■ GIVEN INSTRUCTION
Retype all material exactly. Pictures stay out of the copy.
--- start DATA IN THIS EXERCISE ---
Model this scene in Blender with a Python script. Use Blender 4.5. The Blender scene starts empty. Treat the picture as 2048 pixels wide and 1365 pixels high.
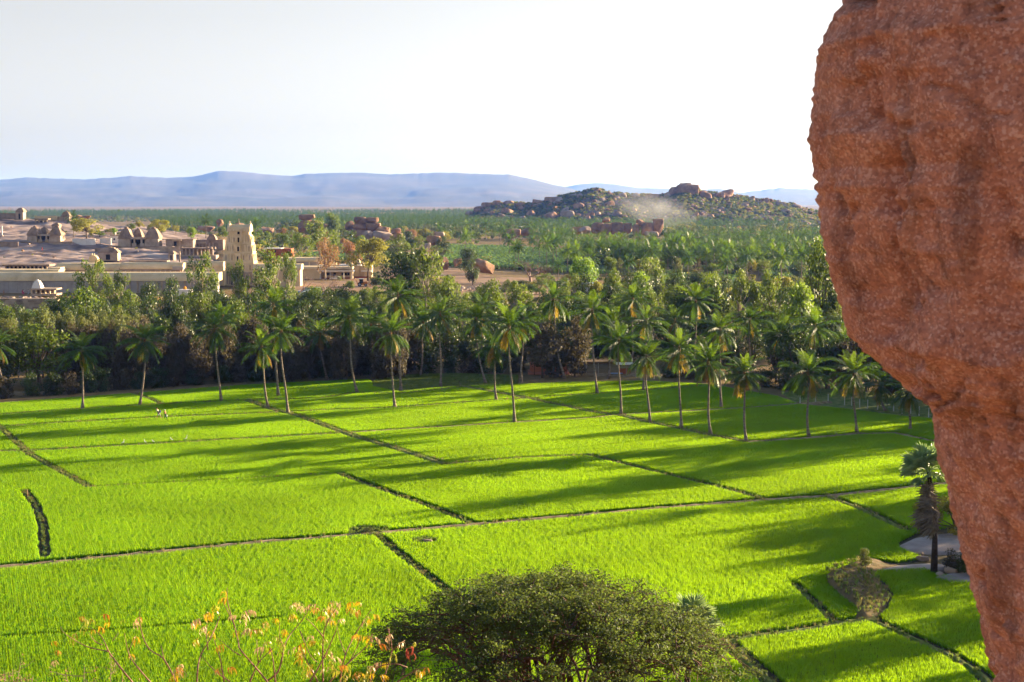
import bpy, bmesh, math, random
import numpy as np
from mathutils import Vector, Matrix, Euler

R = math.radians
scene = bpy.context.scene
COL = scene.collection

# ------------------------------------------------------------------ camera
CAM_H = 35.0                     # eye height above the rice fields (metres)
PITCH = R(5.57)                  # looking slightly down
FPX = 2844.0                     # focal length in pixels of a 2048 px wide frame (50 mm on 36 mm)
cam_data = bpy.data.cameras.new('camera')
cam_data.lens = 50.0
cam_data.sensor_width = 36.0
cam_data.clip_start = 0.1
cam_data.clip_end = 60000
cam_data.dof.use_dof = True
cam_data.dof.focus_distance = 160.0
cam_data.dof.aperture_fstop = 9.0
cam = bpy.data.objects.new('camera', cam_data)
cam.location = (0, 0, CAM_H)
cam.rotation_euler = (R(90) - PITCH, 0, 0)
COL.objects.link(cam)
scene.camera = cam

# ------------------------------------------------------------------ sky + sun
SUN_EL = R(10.5)
SUN_AZ = R(31.0)                 # measured from +x (right) towards +y (away from the camera)
sun_dir = Vector((math.cos(SUN_EL) * math.cos(SUN_AZ), math.cos(SUN_EL) * math.sin(SUN_AZ), math.sin(SUN_EL)))
world = bpy.data.worlds.new('World')
scene.world = world
world.use_nodes = True
wnt = world.node_tree
wnt.nodes.clear()
sky = wnt.nodes.new('ShaderNodeTexSky')
sky.sky_type = 'NISHITA'
sky.sun_disc = False
sky.sun_elevation = SUN_EL
sky.sun_rotation = math.atan2(sun_dir.x, sun_dir.y)
sky.altitude = 450
sky.air_density = 1.0
sky.dust_density = 2.2
sky.ozone_density = 1.2
hs = wnt.nodes.new('ShaderNodeHueSaturation')
# hazy air: the sky pales towards the horizon all round
wgeo = wnt.nodes.new('ShaderNodeTexCoord')
wsep = wnt.nodes.new('ShaderNodeSeparateXYZ')
wnt.links.new(wgeo.outputs['Generated'], wsep.inputs[0])
wm = wnt.nodes.new('ShaderNodeMapRange'); wm.interpolation_type = 'SMOOTHSTEP'
wm.inputs['From Min'].default_value = 0.05; wm.inputs['From Max'].default_value = 0.75
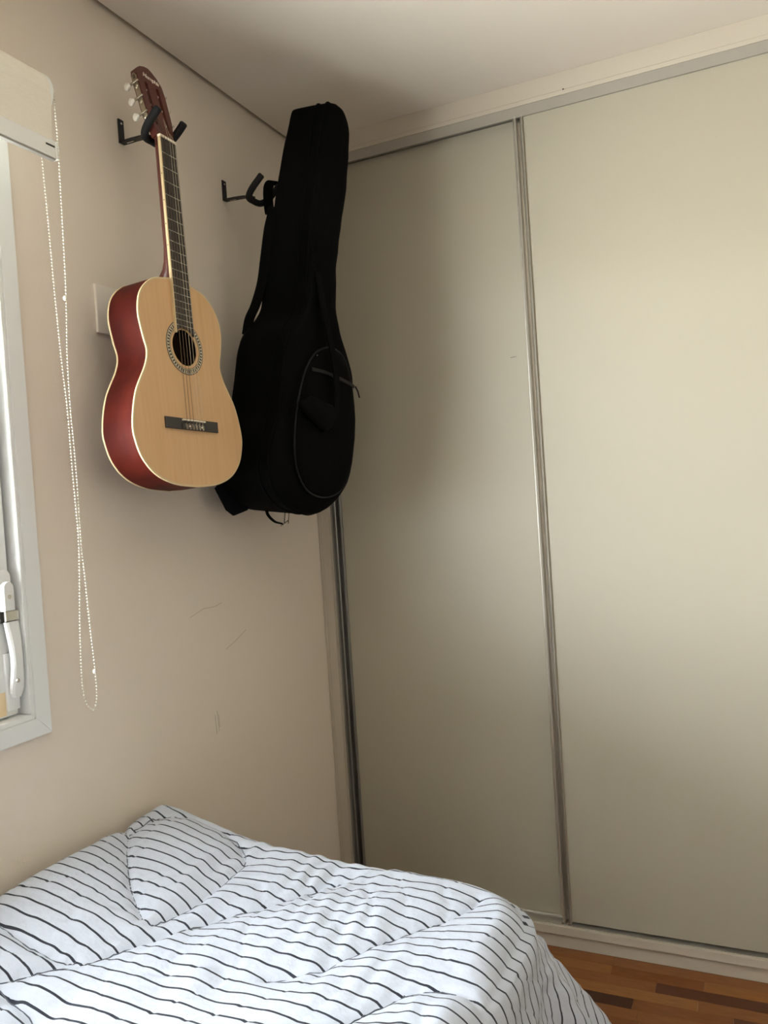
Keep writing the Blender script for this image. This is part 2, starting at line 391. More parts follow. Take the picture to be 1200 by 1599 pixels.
--- end DATA IN THIS EXERCISE ---
■ EXERCISE ANSWER
Model this scene in Blender with a Python script. Use Blender 4.5. The Blender scene starts empty. Treat the picture as 2048 pixels wide and 1365 pixels high.
import bpy, bmesh, math, random
import numpy as np
from mathutils import Vector, Matrix, Euler

R = math.radians
scene = bpy.context.scene
COL = scene.collection

# ------------------------------------------------------------------ camera
CAM_H = 35.0                     # eye height above the rice fields (metres)
PITCH = R(5.57)                  # looking slightly down
FPX = 2844.0                     # focal length in pixels of a 2048 px wide frame (50 mm on 36 mm)
cam_data = bpy.data.cameras.new('camera')
cam_data.lens = 50.0
cam_data.sensor_width = 36.0
cam_data.clip_start = 0.1
cam_data.clip_end = 60000
cam_data.dof.use_dof = True
cam_data.dof.focus_distance = 160.0
cam_data.dof.aperture_fstop = 9.0
cam = bpy.data.objects.new('camera', cam_data)
cam.location = (0, 0, CAM_H)
cam.rotation_euler = (R(90) - PITCH, 0, 0)
COL.objects.link(cam)
scene.camera = cam

# ------------------------------------------------------------------ sky + sun
SUN_EL = R(10.5)
SUN_AZ = R(31.0)                 # measured from +x (right) towards +y (away from the camera)
sun_dir = Vector((math.cos(SUN_EL) * math.cos(SUN_AZ), math.cos(SUN_EL) * math.sin(SUN_AZ), math.sin(SUN_EL)))
world = bpy.data.worlds.new('World')
scene.world = world
world.use_nodes = True
wnt = world.node_tree
wnt.nodes.clear()
sky = wnt.nodes.new('ShaderNodeTexSky')
sky.sky_type = 'NISHITA'
sky.sun_disc = False
sky.sun_elevation = SUN_EL
sky.sun_rotation = math.atan2(sun_dir.x, sun_dir.y)
sky.altitude = 450
sky.air_density = 1.0
sky.dust_density = 2.2
sky.ozone_density = 1.2
hs = wnt.nodes.new('ShaderNodeHueSaturation')
# hazy air: the sky pales towards the horizon all round
wgeo = wnt.nodes.new('ShaderNodeTexCoord')
wsep = wnt.nodes.new('ShaderNodeSeparateXYZ')
wnt.links.new(wgeo.outputs['Generated'], wsep.inputs[0])
wm = wnt.nodes.new('ShaderNodeMapRange'); wm.interpolation_type = 'SMOOTHSTEP'
wm.inputs['From Min'].default_value = 0.05; wm.inputs['From Max'].default_value = 0.75
Keep writing the Blender script for this image. This is part 2, starting at line 391. More parts follow. Take the picture to be 1200 by 1599 pixels.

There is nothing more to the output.